Kimberly Fairchild, Ph.D. and associate professor of psychology, described the cultural history of sports and how gender roles factor into them.

“Going back 100 years, 200 years, sports [were] something that was male-dominated,” Fairchild said. “Men were supposed to be the ones showing strength, and women were supposed to be at the home and nurturing. And if we think about what sport are … men’s sports like football, where there’s a lot of violence and aggression … isn’t appropriate for women to be doing.”

“I think the way the sports that gets … defined is in a male leaning definition, the skills, the ability, the aggression,” Fairchild said, “all of those types of words that we typically associate with men instead of women.”

So it may seem a little ironic that the modern model of female-dominated cheerleading is actually a far cry from its original model as an all-male activity at various colleges and universities. Cheerleading squads began as men’s “yell squads” or “pep squads” that would amp up the crowds at football games. Only decades later did women begin to join, in the 1920s through 1940s.

Now, it is entirely dominated by females, although some cheerleading teams, including Manhattan College’s, have one or more male members.

“Once women were allowed formal schooling, cheerleading became feminized and sexualized,” Ladda said. “Society is more accepting of a woman cheering for sport rather than to play a sport relegated to the sideline rather than a playing field.”

Given cheerleading’s history, it is difficult to separate it from the issue of gender. Some cheerleaders describe feeling objectified for their looks rather than appreciated for their skill because of it.

“People would literally stare at you and it would make me uncomfortable when in reality I’m doing athletics,” Sheehy said about looks she would get in high school. “…Just because I’m wearing a skirt doing it, doesn’t mean anything.”

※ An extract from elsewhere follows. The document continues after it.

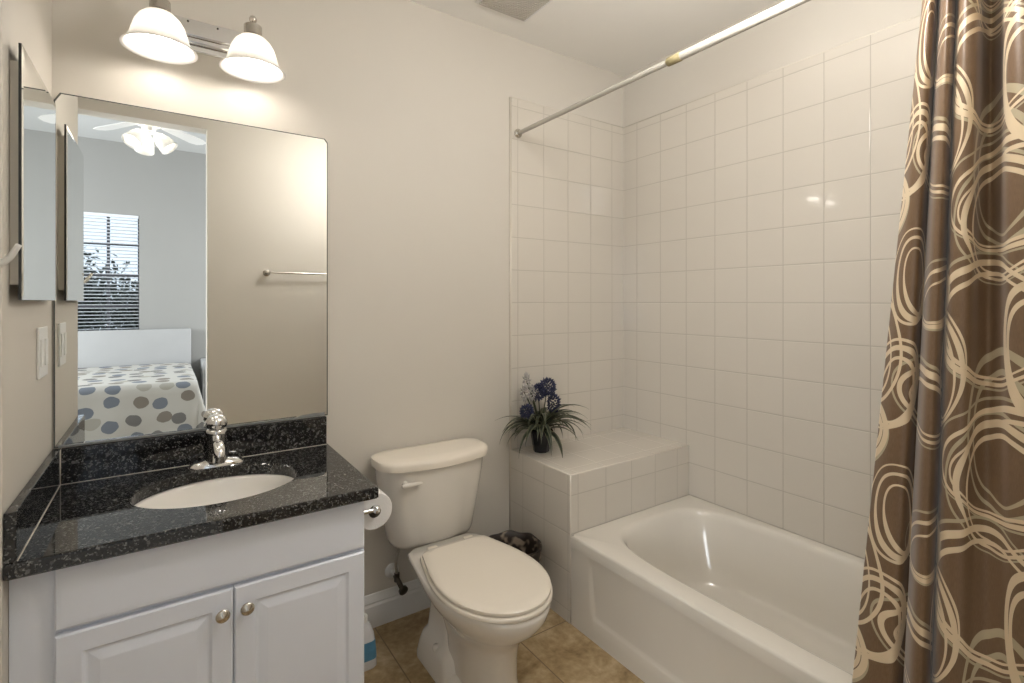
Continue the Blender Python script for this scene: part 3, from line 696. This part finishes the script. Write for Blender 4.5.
for s in (-1, 1):
    bm = bmesh.new(); box(bm, TC+s*0.075-0.02, TC+s*0.075+0.02, 1.70, 1.728, 0.368, 0.396, bev=0.006); obj('hinge', bm, M['seat'], ld, smooth=40)
# tank, bowed front, flaring upwards
TK = TC+0.007
def tankring(hw, yf, yb, z, bow, n=14):
    pts = []; r = min(0.095, (yb-yf)*0.50)
    for k in range(n+1):
        s = -1+2*k/n; pts.append(Vector((TK+s*(hw-r), yf-bow*(1-s*s)+0, z)))
    for k in range(1, 7): a = -PI/2+PI/2*k/6; pts.append(Vector((TK+hw-r+r*math.cos(a), yf+r+r*math.sin(a), z)))
    rb = min(0.055, (yb-yf)*0.45)
    for k in range(0, 6): a = PI/2*k/5; pts.append(Vector((TK+hw-rb+rb*math.cos(a), yb-rb+rb*math.sin(a), z)))
    for k in range(0, 6): a = PI/2+PI/2*k/5; pts.append(Vector((TK-hw+rb+rb*math.cos(a), yb-rb+rb*math.sin(a), z)))
    for k in range(0, 6): a = PI+PI/2*k/6; pts.append(Vector((TK-hw+r+r*math.cos(a), yf+r+r*math.sin(a), z)))
    return pts
bm = bmesh.new()
loft(bm, [tankring(0.150, 1.845, 1.97, 0.345, 0.012), tankring(0.170, 1.826, 1.98, 0.352, 0.018), tankring(0.178, 1.818, 1.982, 0.372, 0.021), tankring(0.196, 1.808, 1.983, 0.47, 0.022), tankring(0.218, 1.798, 1.984, 0.60, 0.023), tankring(0.224, 1.795, 1.984, 0.661, 0.023)])
tk = obj('tank', bm, M['porcelain'], t, smooth=50)
bm = bmesh.new()
loft(bm, [tankring(0.230, 1.790, 1.986, 0.660, 0.024), tankring(0.237, 1.783, 1.988, 0.664, 0.025), tankring(0.239, 1.781, 1.988, 0.684, 0.025), tankring(0.238, 1.786, 1.986, 0.694, 0.024), tankring(0.226, 1.798, 1.976, 0.700, 0.022), tankring(0.18, 1.83, 1.95, 0.703, 0.01)])
obj('tank_lid', bm, M['seat'], t, smooth=50)
bm = bmesh.new(); lathe(bm, (TC-0.150, 1.797, 0.618), [(0.012, 0), (0.012, 0.010), (0.008, 0.016)], 16, (0, -1, 0))
rg = []
for x, h, dpt in ((-0.170, 0.005, 0.010), (-0.163, 0.009, 0.013), (-0.140, 0.0095, 0.014), (-0.110, 0.0075, 0.013), (-0.095, 0.0065, 0.011), (-0.090, 0.003, 0.009)):
    rg.append([Vector((TC+x, 1.776-dpt*0.5*math.sin(a), 0.617+h*math.cos(a))) for a in [2*PI*k/12 for k in range(12)]])
loft(bm, rg); obj('flush_lever', bm, M['porcelain'], tk, smooth=50)

# supply valve and hose
t = thing('supply_valve', 'angle stop valve with braided hose below the toilet tank', 'valve', (0.775, D, 0.19))
bm = bmesh.new(); lathe(bm, (0.770, D-0.0005, 0.200), [(0.030, 0), (0.029, 0.004), (0.020, 0.010), (0.010, 0.013), (0.008, 0.05)], 24, (0, -1, 0)); obj('escutcheon', bm, M['trim'], t, smooth=50)
bm = bmesh.new(); tube(bm, [(0.770, D-0.055, 0.212), (0.770, D-0.055, 0.180)], 0.011, 12); tube(bm, [(0.770, D-0.04, 0.196), (0.770, D-0.075, 0.186), (0.773, D-0.10, 0.172)], 0.010, 12)
lathe(bm, (0.774, D-0.100, 0.170), [(0.010, 0), (0.018, 0.004), (0.019, 0.014), (0.012, 0.02)], 14, (0.1, -1, -0.3)); obj('valve_body', bm, M['rubber'], t, smooth=50)
bm = bmesh.new(); tube(bm, spline([(0.770, D-0.055, 0.210), (0.764, D-0.060, 0.26), (0.772, D-0.068, 0.31), (0.772, D-0.075, 0.343)], 6), 0.0055, 10); obj('hose', bm, M['braid'], t, smooth=180)

# toilet paper holder on the cabinet side
t = thing('toilet_paper_holder', 'chrome toilet paper holder on the right side of the vanity', 'toilet paper holder', (VX1, 1.63, 0.645))
PX, PZ_ = 0.553, 0.644
for y, s in ((1.568, -1), (1.692, 1)):
    bm = bmesh.new(); lathe(bm, (VX1+0.0005, y, PZ_), [(0.016, 0), (0.015, 0.004), (0.008, 0.008), (0.006, PX-VX1)], 16, (1, 0, 0)); lathe(bm, (PX, y, PZ_), [(0.0, -0.012), (0.010, -0.009), (0.014, 0), (0.010, 0.009), (0, 0.012)], 16, (0, 1, 0))
    obj('bracket', bm, M['chrome'], t, smooth=50)
bm = bmesh.new(); tube(bm, [(PX, 1.575, PZ_), (PX, 1.685, PZ_)], 0.009, 14); obj('spindle', bm, M['chrome'], t, smooth=60)
t = thing('toilet_paper_roll', 'white toilet paper roll hanging beside the vanity', 'toilet paper', (PX, 1.63, PZ_-0.012))
pr = [(0.020, 1.582), (0.056, 1.582), (0.058, 1.585), (0.058, 1.675), (0.056, 1.678), (0.020, 1.678)]
bm = bmesh.new(); lathe(bm, (PX, 0, PZ_-0.011), pr, 48, (0, 1, 0), False, False); obj('paper', bm, M['tissue'], t, smooth=40)
bm = bmesh.new(); lathe(bm, (PX, 0, PZ_-0.011), [(0.020, 1.5822), (0.0204, 1.6778)], 32, (0, 1, 0), False, False); obj('cardboard_core', bm, M['cardboard'], t, smooth=180)

# waste basket
t = thing('waste_basket', 'dark patterned waste basket between the toilet and the tiled ledge', 'waste basket', (1.205, 1.76, 0))
bm = bmesh.new(); lathe(bm, (1.205, 1.76, 0), [(0.088, 0.0), (0.090, 0.004), (0.118, 0.270), (0.121, 0.275), (0.121, 0.281), (0.116, 0.281), (0.113, 0.270), (0.086, 0.008), (0.0, 0.008)], 40); obj('bin', bm, M['basket'], t, smooth=50)
bm = bmesh.new(); rg = []
for r, z in ((0.122, 0.245), (0.1235, 0.268), (0.121, 0.285), (0.113, 0.284), (0.107, 0.255), (0.09, 0.18)):
    rg.append([Vector((1.205+(r+0.0022*math.sin(9*a+r*90))*math.cos(a), 1.76+(r+0.0022*math.sin(9*a+r*90))*math.sin(a), z+0.003*math.sin(7*a))) for a in [2*PI*k/90 for k in range(90)]])
loft(bm, rg, False, False); obj('bin_liner', bm, M['basket'], t, smooth=180)

# cleaner bottle by the vanity
BXc, BYc = 0.585, 1.80
t = thing('cleaner_bottle', 'translucent plastic bottle with a blue label on the floor beside the vanity', 'bottle', (BXc, BYc, 0))
bm = bmesh.new(); loft(bm, [rrect(BXc-a, BXc+a, BYc-b_, BYc+b_, r, z) for a, b_, r, z in ((0.040, 0.032, 0.02, 0.0), (0.044, 0.036, 0.02, 0.006), (0.042, 0.034, 0.02, 0.06), (0.036, 0.030, 0.02, 0.12), (0.024, 0.022, 0.015, 0.150), (0.016, 0.016, 0.015, 0.160))]); obj('bottle_body', bm, M['clear'], t, smooth=50)
bm = bmesh.new(); loft(bm, [rrect(BXc-a, BXc+a, BYc-b_, BYc+b_, 0.02, z) for a, b_, z in ((0.0438, 0.0358, 0.035), (0.0428, 0.0348, 0.060), (0.0392, 0.0328, 0.098))], False, False); obj('label', bm, M['bluelabel'], t, smooth=50)
bm = bmesh.new(); lathe(bm, (BXc, BYc, 0.158), [(0.017, 0), (0.017, 0.02), (0.014, 0.024), (0, 0.024)], 20); obj('cap', bm, M['plastic'], t, smooth=50)

# ------------------------------------------------------------------ potted plant on the ledge
PXC, PYC = 1.455, 1.888
t = thing('potted_plant', 'artificial plant with striped arching leaves and blue flowers in a black pot', 'plant', (PXC, PYC, LZ))
bm = bmesh.new(); lathe(bm, (PXC, PYC, LZ+0.0005), [(0.036, 0), (0.038, 0.003), (0.052, 0.088), (0.056, 0.090), (0.056, 0.102), (0.050, 0.102), (0.048, 0.085), (0, 0.085)], 8); obj('pot', bm, M['pot'], t)
rnd = random.Random(11)
def blade(az, el0, L, wd, droop):
    bm = bmesh.new(); uv = bm.loops.layers.uv.new('leaf'); n = 12; dirh = Vector((math.cos(az), math.sin(az), 0)); side = Vector((-math.sin(az), math.cos(az), 0))
    p = Vector((PXC, PYC, LZ+0.09))+dirh*0.012; el = el0; P = []
    for k in range(n+1):
        f = k/n; w_ = wd*(math.sin(PI*min(1, f*0.9+0.12))**0.7)*(1-f**4)
        lift = Vector((0, 0, 1))*math.cos(el)-dirh*math.sin(el)
        P.append((p+side*w_+lift*w_*0.35, p.copy(), p-side*w_+lift*w_*0.35, f)); st = dirh*math.cos(el)+Vector((0, 0, 1))*math.sin(el); p = p+st*(L/n); el -= droop/n
        if p.y > D-T-0.016: p.y = D-T-0.016
        if p.x > LX-0.02 and p.z < LZ+0.014: p.z = LZ+0.014
    V = [[bm.verts.new(q) for q in r[:3]] for r in P]
    for a, b_, r0, r1 in zip(V[:-1], V[1:], P[:-1], P[1:]):
        for j in (0, 1):
            f = bm.faces.new((a[j], a[j+1], b_[j+1], b_[j]))
            for l, u in zip(f.loops, ((j/2, r0[3]), ((j+1)/2, r0[3]), ((j+1)/2, r1[3]), (j/2, r1[3]))): l[uv].uv = u
    return bm
for k in range(68):
    az = k*2.399+rnd.uniform(-0.2, 0.2); lay = k/68
    backish = math.sin(az) > 0.35
    L = rnd.uniform(0.20, 0.29)*(0.72 if backish else 1.0); el0 = rnd.uniform(0.35, 1.35) if k % 3 else rnd.uniform(0.9, 1.4)
    o = obj('leaf', blade(az, el0, L, rnd.uniform(0.009, 0.0145), rnd.uniform(1.4, 2.5)), M['leaf'], t, smooth=180)
    s_ = o.modifiers.new('thickness', 'SOLIDIFY'); s_.thickness = 0.0006
def flower(dx, dy, h, r, m, npet=60, lean=(0, 0), long=1.0, name='blue_flower'):
    b0 = Vector((PXC, PYC, LZ+0.085)); tip = Vector((PXC+dx, PYC+dy, LZ+h))
    st = obj('flower_stem', tube(bmesh.new(), spline([b0, b0.lerp(tip, 0.5)+Vector((0, 0, 0.01)), tip], 4), 0.0028, 6), M['stem'], t, smooth=180)
    bm = bmesh.new(); rr = random.Random(int(h*1000)+npet)
    for k in range(npet):
        a = k*2.4; z = -1+2*(k+0.5)/npet; q = math.sqrt(1-z*z); dv = Vector((math.cos(a)*q, math.sin(a)*q, z*long)); c = tip+dv*r*rr.uniform(0.75, 1.0)
        d = dv.normalized(); u, v = frame(d); s = 0.010
        pts = [c-d*0.004, c+u*s*0.6+d*0.002, c+d*s*1.5, c-u*s*0.6+d*0.002, c+v*s*0.5+d*0.003, c-v*s*0.5+d*0.003]
        vv = [bm.verts.new(x) for x in pts]
        for f in ((0, 1, 4), (1, 2, 4), (2, 3, 4), (3, 0, 4), (0, 5, 1), (1, 5, 2), (2, 5, 3), (3, 5, 0)): bm.faces.new([vv[i] for i in f])
    obj(name, bm, m, st)
flower(0.020, -0.02, 0.300, 0.036, M['bluepetal'], 130)
flower(-0.012, 0.01, 0.275, 0.034, M['bluepetal'], 110)
flower(0.075, 0.0, 0.215, 0.026, M['bluepetal'], 90, long=1.7)
flower(-0.105, -0.03, 0.205, 0.026, M['bluepetal'], 80)
for dx, dy, h in ((-0.085, 0.0, 0.335), (-0.118, -0.03, 0.290), (-0.07, -0.02, 0.28)):
    flower(dx, dy, h, 0.011, M['drypetal'], 34, long=3.2, name='dried_bloom')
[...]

To an extent, that kind of experience continues into college.

“There have been times where like random guys come up to us and try to take a picture of us,” Smolko said. “So that’s a little strange. We just try and be positive.”

Knight also added that cheerleaders are expected to look and act a certain way. As for looks, Knight talked about comments about the team on Yik Yak, an anonymous social platform.

  “They called one girl fat, and ugly. It’s still degrading,” she said. “You wouldn’t say that to the women’s lacrosse team. I just got inducted into an honor society. [The notion that] you have to be a dumb blonde to be a cheerleader, it’s so not true.”

For now, Sheehy hopes these gender norms will begin to change.

“We had a guy try out for the cheer team and it kind of broke the norm,” she said. “It’s not awkward to do this. We were all really accepting of it. That can definitely start breaking down the barrier that cheer is a girly sport.”